The idea of science being discovered relies on one erroneous assumption: our vision of the world, as human beings, is an absolute truth. I want to mention a very interesting scene from the movie "What the bleep do we know?".
In that particular scene, Dr Quantum visits a special place called Flatland. Flatland is a 2D world where the idea of "up" and "down" doesn't exist. You either go forward, backward, left or right. Dr Quantum, being the 3D person that we all are, stands above one of the creatures of Flatland and start talking to her. This creature was afraid because even though she could hear him, she couldn't understand where he was.
That's a really interesting idea. What if there's a dimension us as human beings couldn't grasp. We obviously see the world in 2 dimensions:
- Space (which is by itself a 3D environment)
- Time
If there are other dimensions, then surely our vision of the world comes from our perception and is therefore subjective. Since it is not absolute, it must be invented. And until proven wrong, these theories are generally adopted. When Einstein discovered some strange properties about the time-space environment, he proved wrong Newton's theories, even though they had led the Man's quest to walk on the moon.
The reason I'm telling you this is because something occurred to me today. I've known for a long time that it was al-Khwarizmi who allegedly invented the number 0. But how great this invention really was, that I didn't realize. It hit me today when working on a computer science homework. Programmers start counting from 0. So let's say you have ten items in a table, the first item would be in cell number 0. Why do they do that? I keep getting amazed at how stupid machines really are. And here is yet another example.
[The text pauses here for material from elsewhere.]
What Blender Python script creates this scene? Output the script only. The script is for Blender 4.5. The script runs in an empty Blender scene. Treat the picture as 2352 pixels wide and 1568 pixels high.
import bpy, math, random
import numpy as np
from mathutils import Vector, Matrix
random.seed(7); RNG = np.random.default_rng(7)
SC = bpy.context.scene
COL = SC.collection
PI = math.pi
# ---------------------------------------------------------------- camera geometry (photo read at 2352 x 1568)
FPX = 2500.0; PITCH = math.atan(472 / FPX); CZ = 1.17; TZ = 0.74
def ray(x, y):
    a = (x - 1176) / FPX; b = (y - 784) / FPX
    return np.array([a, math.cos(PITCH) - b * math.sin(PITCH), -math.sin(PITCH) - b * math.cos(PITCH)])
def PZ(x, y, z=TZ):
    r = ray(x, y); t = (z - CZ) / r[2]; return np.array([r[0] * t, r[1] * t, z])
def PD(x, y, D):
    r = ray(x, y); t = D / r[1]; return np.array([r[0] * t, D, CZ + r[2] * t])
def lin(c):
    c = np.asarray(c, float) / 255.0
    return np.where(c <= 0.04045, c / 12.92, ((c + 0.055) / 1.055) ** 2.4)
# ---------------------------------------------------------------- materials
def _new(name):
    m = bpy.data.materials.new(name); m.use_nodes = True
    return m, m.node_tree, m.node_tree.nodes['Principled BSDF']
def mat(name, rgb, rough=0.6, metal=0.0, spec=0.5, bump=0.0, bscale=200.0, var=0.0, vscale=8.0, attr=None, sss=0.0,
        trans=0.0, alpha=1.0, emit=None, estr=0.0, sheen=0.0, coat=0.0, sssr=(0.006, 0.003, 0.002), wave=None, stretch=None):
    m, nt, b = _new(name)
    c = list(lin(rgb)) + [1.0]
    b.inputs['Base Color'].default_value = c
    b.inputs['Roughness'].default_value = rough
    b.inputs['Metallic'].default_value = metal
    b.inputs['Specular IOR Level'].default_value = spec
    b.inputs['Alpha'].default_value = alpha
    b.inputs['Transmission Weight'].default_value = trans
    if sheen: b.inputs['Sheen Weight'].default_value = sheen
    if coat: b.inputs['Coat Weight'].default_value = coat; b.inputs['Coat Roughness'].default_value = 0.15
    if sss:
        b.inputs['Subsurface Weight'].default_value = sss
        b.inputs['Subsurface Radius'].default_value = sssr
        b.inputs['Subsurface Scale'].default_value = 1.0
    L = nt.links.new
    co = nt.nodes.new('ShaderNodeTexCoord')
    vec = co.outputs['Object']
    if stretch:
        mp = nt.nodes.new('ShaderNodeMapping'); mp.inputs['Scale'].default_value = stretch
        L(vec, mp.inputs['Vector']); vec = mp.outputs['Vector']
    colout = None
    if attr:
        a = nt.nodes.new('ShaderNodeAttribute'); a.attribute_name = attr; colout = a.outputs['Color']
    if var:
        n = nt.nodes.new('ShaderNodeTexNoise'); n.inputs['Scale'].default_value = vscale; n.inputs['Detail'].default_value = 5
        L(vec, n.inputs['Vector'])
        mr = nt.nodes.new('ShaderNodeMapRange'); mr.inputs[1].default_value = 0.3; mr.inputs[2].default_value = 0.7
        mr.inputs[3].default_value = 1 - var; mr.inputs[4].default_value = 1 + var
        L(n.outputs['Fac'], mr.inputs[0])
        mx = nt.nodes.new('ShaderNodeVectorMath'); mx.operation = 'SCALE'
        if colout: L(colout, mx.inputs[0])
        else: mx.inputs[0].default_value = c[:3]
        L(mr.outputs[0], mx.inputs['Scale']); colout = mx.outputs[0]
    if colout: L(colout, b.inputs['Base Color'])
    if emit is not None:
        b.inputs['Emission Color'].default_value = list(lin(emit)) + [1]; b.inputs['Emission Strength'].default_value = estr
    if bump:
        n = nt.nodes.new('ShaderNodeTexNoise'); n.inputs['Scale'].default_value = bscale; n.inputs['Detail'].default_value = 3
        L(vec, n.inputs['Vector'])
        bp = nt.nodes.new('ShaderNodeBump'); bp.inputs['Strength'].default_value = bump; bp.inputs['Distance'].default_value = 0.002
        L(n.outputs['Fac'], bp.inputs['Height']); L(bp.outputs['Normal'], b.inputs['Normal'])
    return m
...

Have you ever wondered why a ten is written 10? That is because modern languages use a 10-element alphabet to represent numbers. The alphabet is constitured of ten "figures". They are "0", "1", "2", "3", "4", "5", "6", "7", "8" and "9". Why just ten? Why not eight or sixteen? It's a safe assumption to believe that Man instinctively stopped at 10, the number of fingers he has on both hands. We do still use our fingers to count, right?Machines are dumb. It will blindly assign the first "figure" to the first "number". Intuitively when counting the first number is one. Think of old roman numbers, they start with I. So this shows to some extent that the number 0 was a pure subjective invention, that was generally adopted as a convention. It was not a natural truth.
We do like to use other alphabets in computer science, like binary (2 figures), octal (8 figures) and hexadecimal (16 figures). There's a big fork of algebra called Boolean algebra focused on binaries. And here's a joke I love:
There is only 10 type of people in the world, those who understand binaries and those who don't.
By inventing the number 0, alKhwarizmi led the way to invent something far greater. Number 0 was more than just a language convention. Indeed it opened the way for something far greater: negatives. If 0 had never been invented, what would it mean to say "negative five"? What's a negative number, if not a number inferior to 0? Science would have looked pretty different without the negative numbers today.